Mr Matuku, 30, is just one of thousands of Zimbabweans who will remain in Johannesburg this weekend despite their votes being much needed by the opposition.

Zimbabwe's civic leaders have been conducting a "Go Back and Vote Campaign" in South Africa, which hosts more than five million Zimbabwean exiles. But even they have conceded that there won't be any significant move by Zimbabweans back into the country to vote. "The majority of folks here [South Africa] are scared to go back because they believe South Africa won't allow them to come back after the elections ... Many of the folks are asylum-seekers and are not documented," said Tapera Kapuya, who represents the National Constitutional Assembly (NCA), which seeks constitutional change in Zimbabwe, in Johannesburg.

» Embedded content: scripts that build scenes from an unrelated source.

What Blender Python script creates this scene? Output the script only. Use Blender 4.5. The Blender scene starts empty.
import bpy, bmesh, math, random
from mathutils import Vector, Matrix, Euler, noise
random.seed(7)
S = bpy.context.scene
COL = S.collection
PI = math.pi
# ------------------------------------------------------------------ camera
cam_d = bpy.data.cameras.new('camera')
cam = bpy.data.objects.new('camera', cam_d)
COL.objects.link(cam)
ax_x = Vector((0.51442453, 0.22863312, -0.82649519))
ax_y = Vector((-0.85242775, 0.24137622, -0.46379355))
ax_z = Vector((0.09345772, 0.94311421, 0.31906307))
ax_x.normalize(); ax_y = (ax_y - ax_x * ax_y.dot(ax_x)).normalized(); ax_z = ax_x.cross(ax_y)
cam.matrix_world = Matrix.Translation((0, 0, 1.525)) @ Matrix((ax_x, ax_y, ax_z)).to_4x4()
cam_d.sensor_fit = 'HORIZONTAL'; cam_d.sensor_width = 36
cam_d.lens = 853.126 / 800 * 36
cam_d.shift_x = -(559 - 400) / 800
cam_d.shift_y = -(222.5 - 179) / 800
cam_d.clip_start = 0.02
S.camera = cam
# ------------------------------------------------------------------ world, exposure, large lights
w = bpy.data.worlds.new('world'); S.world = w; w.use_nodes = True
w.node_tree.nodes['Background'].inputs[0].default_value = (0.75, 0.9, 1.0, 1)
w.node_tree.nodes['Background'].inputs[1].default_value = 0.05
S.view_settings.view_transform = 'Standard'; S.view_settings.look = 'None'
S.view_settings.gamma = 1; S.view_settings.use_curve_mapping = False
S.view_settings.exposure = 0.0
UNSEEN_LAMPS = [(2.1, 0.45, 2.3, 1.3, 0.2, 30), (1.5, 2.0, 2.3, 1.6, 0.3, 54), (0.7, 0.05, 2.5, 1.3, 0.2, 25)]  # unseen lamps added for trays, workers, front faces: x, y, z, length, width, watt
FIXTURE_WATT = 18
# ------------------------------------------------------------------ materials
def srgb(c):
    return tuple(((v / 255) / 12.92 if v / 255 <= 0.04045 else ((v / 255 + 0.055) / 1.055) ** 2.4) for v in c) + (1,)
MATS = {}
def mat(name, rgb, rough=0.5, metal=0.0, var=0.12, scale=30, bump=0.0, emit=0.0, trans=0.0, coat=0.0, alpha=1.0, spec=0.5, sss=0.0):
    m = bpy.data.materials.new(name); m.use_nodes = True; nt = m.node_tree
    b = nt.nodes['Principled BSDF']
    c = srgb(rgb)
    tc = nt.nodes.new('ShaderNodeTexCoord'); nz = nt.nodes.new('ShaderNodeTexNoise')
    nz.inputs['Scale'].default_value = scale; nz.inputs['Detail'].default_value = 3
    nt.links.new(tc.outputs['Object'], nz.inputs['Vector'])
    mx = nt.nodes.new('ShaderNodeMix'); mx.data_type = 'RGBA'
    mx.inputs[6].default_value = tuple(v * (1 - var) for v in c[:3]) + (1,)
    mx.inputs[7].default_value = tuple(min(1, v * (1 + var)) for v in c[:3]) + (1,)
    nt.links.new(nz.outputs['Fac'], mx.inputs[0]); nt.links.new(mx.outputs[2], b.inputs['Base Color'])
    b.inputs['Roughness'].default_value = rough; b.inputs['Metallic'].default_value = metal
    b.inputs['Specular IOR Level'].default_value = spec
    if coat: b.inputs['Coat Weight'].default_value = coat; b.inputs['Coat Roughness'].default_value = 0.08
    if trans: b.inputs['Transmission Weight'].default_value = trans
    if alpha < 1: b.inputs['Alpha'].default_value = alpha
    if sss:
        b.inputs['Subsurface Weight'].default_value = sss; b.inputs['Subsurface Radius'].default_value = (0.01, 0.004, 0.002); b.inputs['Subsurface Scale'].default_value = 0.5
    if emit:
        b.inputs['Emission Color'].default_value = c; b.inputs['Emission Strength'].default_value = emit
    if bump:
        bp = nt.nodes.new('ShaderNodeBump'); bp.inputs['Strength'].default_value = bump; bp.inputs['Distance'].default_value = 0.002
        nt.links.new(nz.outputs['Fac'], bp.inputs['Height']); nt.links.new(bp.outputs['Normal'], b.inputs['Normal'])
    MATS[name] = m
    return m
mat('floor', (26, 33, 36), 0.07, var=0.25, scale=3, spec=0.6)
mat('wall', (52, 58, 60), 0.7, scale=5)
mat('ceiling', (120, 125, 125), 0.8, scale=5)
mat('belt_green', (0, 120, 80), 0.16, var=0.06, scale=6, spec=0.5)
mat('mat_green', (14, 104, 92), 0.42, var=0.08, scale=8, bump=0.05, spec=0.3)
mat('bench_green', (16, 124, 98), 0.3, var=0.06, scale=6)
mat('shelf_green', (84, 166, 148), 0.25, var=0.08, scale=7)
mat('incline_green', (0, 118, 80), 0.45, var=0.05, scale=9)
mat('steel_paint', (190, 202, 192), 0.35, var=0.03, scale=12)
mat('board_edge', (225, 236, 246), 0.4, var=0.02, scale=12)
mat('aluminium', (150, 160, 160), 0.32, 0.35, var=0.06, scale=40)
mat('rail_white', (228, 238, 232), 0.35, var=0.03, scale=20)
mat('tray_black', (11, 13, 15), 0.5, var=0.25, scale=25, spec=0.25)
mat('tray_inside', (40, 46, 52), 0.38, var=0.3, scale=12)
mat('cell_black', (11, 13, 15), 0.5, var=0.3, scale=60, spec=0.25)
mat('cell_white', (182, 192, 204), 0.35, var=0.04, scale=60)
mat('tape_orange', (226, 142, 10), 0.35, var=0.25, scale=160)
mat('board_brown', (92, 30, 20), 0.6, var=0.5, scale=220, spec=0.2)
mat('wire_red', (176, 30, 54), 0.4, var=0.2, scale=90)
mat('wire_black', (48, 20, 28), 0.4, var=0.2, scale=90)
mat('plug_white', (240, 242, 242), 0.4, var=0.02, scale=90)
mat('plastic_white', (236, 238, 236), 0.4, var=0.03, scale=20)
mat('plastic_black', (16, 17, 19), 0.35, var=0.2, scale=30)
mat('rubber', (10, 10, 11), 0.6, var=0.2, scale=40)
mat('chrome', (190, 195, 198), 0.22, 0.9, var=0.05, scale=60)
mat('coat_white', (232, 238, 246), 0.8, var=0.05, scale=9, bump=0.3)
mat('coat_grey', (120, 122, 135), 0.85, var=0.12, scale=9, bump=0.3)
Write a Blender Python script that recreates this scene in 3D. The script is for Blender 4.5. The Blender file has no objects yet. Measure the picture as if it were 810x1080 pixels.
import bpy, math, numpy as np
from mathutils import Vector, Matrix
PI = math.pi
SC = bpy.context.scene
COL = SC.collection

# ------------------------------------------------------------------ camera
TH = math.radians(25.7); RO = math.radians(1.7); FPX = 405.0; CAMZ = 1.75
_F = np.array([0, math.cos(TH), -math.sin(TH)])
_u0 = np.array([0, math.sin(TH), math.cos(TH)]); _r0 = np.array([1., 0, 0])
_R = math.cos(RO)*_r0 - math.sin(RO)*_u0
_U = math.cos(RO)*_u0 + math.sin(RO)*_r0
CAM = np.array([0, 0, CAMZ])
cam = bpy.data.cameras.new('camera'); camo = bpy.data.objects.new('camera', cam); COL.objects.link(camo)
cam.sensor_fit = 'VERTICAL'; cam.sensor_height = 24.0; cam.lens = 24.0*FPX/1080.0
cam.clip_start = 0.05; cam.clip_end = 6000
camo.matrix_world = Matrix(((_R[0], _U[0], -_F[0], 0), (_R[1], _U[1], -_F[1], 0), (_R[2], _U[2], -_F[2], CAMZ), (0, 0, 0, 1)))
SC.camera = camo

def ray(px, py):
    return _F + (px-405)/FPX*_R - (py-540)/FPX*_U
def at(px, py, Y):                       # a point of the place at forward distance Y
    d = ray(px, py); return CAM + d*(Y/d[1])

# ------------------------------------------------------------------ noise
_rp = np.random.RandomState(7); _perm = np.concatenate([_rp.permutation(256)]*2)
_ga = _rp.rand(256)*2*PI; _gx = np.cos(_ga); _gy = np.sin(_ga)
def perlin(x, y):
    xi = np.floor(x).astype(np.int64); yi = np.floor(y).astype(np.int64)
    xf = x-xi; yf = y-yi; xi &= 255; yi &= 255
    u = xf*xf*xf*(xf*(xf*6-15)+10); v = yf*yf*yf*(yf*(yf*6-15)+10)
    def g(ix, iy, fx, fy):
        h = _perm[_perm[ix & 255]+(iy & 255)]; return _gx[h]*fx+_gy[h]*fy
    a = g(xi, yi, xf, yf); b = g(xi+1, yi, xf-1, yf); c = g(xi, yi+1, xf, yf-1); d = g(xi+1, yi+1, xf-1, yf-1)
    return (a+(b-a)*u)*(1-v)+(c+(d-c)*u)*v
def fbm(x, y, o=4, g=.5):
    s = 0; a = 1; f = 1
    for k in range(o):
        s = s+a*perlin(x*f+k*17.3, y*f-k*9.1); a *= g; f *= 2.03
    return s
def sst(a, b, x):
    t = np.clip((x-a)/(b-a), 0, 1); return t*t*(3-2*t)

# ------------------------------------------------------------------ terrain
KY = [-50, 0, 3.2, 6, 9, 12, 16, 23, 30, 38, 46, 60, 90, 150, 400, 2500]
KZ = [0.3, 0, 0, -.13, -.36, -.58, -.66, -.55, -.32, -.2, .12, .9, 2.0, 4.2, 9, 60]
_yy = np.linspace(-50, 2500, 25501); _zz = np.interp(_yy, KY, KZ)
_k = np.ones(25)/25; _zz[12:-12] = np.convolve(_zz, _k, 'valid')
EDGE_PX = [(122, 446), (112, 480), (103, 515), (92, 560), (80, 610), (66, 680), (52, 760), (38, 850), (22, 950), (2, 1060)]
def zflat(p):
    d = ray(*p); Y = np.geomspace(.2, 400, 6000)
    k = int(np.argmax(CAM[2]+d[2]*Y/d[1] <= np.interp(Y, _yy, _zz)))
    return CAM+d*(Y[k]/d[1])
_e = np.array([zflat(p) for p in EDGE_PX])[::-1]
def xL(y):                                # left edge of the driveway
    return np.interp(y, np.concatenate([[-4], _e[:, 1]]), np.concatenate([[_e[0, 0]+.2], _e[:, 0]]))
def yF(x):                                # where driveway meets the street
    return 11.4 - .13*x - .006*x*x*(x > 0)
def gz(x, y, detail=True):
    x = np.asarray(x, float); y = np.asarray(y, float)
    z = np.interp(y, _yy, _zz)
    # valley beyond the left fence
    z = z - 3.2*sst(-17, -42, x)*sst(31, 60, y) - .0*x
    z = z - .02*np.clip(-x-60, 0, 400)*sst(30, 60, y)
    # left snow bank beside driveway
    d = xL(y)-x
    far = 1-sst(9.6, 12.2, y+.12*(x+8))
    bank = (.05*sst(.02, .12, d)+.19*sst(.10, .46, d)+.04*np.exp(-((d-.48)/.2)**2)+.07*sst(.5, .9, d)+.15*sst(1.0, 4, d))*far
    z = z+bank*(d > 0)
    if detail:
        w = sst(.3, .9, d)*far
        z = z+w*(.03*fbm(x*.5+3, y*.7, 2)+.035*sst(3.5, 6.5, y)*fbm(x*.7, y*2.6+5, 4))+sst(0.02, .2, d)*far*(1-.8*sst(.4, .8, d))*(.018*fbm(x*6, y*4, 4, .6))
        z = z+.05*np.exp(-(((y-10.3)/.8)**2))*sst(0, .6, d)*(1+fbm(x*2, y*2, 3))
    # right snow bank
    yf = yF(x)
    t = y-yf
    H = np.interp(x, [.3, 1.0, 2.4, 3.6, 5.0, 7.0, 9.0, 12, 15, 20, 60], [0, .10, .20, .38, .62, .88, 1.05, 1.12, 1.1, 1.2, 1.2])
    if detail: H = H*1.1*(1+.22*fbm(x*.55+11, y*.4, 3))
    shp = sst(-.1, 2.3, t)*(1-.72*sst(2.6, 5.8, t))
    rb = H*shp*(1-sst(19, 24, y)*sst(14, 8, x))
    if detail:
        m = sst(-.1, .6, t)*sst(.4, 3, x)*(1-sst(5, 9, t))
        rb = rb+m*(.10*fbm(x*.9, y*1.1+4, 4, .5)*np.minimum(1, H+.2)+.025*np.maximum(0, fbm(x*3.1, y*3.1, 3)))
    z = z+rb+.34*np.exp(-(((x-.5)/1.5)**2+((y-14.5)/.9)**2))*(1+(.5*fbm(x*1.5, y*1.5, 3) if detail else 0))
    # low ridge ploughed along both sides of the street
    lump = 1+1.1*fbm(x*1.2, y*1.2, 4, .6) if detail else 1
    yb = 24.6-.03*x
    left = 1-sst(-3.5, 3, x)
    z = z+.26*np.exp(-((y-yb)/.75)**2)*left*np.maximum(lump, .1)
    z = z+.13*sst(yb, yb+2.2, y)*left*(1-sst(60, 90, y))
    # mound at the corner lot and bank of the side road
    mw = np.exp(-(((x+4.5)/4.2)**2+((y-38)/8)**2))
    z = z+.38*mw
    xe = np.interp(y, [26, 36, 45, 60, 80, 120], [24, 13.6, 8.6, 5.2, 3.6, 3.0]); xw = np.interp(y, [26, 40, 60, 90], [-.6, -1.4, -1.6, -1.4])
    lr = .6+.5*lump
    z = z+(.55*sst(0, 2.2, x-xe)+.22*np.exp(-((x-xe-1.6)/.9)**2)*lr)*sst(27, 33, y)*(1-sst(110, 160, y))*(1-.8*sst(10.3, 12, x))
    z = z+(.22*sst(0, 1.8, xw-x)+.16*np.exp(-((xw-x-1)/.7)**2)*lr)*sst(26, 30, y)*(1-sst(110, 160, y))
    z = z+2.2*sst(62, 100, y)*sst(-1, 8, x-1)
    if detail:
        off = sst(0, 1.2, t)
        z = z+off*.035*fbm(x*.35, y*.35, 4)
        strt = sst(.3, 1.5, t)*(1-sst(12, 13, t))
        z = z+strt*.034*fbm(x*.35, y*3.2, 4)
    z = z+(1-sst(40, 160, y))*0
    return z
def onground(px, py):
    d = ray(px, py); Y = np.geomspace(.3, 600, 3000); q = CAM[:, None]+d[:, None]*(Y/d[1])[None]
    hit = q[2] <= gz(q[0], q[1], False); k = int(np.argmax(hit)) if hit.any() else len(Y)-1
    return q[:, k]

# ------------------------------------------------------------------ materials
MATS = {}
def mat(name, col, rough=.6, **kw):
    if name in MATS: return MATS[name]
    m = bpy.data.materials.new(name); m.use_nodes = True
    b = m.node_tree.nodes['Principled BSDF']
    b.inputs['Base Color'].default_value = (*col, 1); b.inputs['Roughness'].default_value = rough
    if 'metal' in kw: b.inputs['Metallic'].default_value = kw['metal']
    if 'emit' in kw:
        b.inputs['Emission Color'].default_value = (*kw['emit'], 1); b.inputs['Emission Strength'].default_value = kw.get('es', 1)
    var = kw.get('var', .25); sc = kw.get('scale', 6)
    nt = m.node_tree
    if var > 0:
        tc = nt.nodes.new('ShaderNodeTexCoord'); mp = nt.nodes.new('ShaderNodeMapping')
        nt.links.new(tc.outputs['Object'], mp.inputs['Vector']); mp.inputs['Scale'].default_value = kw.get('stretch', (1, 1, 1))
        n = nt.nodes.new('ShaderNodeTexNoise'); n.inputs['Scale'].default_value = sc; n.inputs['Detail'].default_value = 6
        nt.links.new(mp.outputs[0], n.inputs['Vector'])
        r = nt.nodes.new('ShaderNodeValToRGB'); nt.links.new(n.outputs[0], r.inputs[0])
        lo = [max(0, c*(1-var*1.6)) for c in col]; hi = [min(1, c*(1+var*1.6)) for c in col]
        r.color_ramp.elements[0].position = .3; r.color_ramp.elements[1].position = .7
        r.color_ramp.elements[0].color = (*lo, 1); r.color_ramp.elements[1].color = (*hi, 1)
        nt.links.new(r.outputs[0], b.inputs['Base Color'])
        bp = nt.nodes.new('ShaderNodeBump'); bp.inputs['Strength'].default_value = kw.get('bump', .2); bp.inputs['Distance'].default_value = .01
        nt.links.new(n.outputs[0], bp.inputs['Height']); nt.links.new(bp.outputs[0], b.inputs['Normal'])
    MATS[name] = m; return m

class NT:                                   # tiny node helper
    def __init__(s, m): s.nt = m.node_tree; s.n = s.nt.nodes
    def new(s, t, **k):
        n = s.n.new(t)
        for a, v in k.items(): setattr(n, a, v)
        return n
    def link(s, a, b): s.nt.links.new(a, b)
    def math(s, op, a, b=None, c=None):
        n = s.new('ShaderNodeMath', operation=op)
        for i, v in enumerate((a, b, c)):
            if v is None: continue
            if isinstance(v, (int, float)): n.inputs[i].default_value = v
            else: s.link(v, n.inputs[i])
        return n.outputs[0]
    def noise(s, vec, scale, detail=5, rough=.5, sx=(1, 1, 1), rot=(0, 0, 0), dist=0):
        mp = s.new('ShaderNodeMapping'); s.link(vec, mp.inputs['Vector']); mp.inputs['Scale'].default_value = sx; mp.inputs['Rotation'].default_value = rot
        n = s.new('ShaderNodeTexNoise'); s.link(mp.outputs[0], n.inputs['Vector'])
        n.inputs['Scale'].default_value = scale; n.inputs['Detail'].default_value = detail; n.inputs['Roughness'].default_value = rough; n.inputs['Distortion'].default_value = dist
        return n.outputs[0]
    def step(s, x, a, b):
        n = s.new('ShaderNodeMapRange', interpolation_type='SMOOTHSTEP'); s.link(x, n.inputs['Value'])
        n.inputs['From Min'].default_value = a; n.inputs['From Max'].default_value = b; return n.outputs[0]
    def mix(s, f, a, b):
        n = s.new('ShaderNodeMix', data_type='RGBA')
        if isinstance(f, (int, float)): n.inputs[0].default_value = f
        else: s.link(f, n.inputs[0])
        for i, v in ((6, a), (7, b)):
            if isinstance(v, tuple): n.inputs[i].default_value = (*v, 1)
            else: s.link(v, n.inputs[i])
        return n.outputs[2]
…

Mr Mugabe rejected demands by the opposition to give votes to Zimbabweans based abroad because he feared they would vote for his opponents. Other civic groups, allegedly working with the main opposition MDC in Zimbabwe, tried to provide free transport as part of the effort to get Zimbabweans to go back and vote. But the plan lay in tatters yesterday after one of the buses carrying would-be voters was stopped by the police and army soon after it had crossed the Beitbridge border into Zimbabwe.

Mambo Rusere, a spokesman for the Zimbabwe Political Victims Association (Zipova), said his organisation was unsuccessfully trying to locate where the bus and passengers were being kept but believed they would only be released after voting today. He said Zipova believed the bus was impounded after its driver failed to provide a permit allowing it to ply the South Africa/Zimbabwe route.

Those who had swum across the crocodile-infested Limpopo River to settle illegally in South Africa said they did not think it was worth taking the risk again by going back to vote and then trying to return.